Starting Late and Starting New

    I'm late to the tech party. I was somewhat of a skeptic of the big promises of tech 2.0.  For instance,  I used to think podcasts were silly. Who's listening to them? "What's the big deal? To me, it was akin to the proverbial tree falling in a forest.
    Flipping the classroom was something about which I was also skeptical. I saw its merits. But for me, it really came (and still comes) down to what was being flipped? If content was still about recall and regurgitation, it matters little to me if students did this at home or in school. "So, what's the big deal?" I thought.
    To be fully candid, I was never a tech Luddite. I saw utility in some aspects of technology. Since I've never thought that "coverage" was particularly important, the fact that knowledge was a click away strengthened to my response to people who suggested that kids need to "know" certain facts. Still, I've been teaching a long time. This is my 25th year teaching and it wasn't until these last three years that I've become a tech enthusiast.
   The most obvious catalyst is that my school went 1 to 1. Yet, I do not think I would have adopted technology as fully if I also wasn't in the midst of a mid-career change.
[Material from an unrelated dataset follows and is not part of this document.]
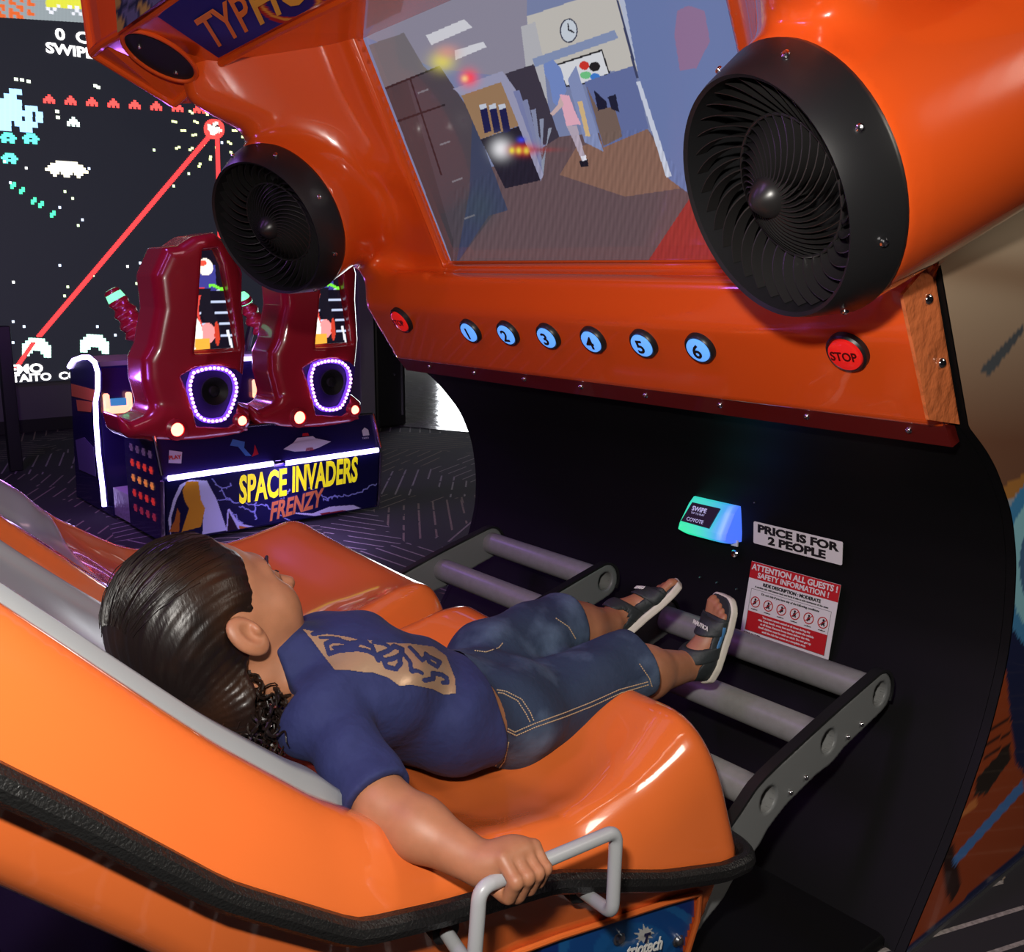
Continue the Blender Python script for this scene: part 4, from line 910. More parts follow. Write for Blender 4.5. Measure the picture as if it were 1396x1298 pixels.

For at the same time my school went 1-1, I started to teach elementary school after two decades of teaching mostly 8th graders. Brand new kids, brand new school, brand new age group, brand new discipline. I was starting from scratch. I didn't have years of good stuff to get rid of. We all have those lessons, those greatest hits, that we roll out every year. They were all gone. Tabula rasa, baby. Since I had no legacy lessons, I was truly able to start from scratch and rethink my approach.
    I have now moved to teaching high schoolers. In my department, we have worked on revamping a 15-year-old curriculum that is near and dear to its creators' hearts. It is so much harder to change! People care deeply about courses they've honed over years. This course and courses were created before technology really was ubiquitous in the classroom. I am beginning to wonder if we need to start afresh if we ever want to truly leverage tech in our classrooms. I am beginning to feel that tinkering around the edges of classes that were envisioned, created and structured prior to tech will never get us there.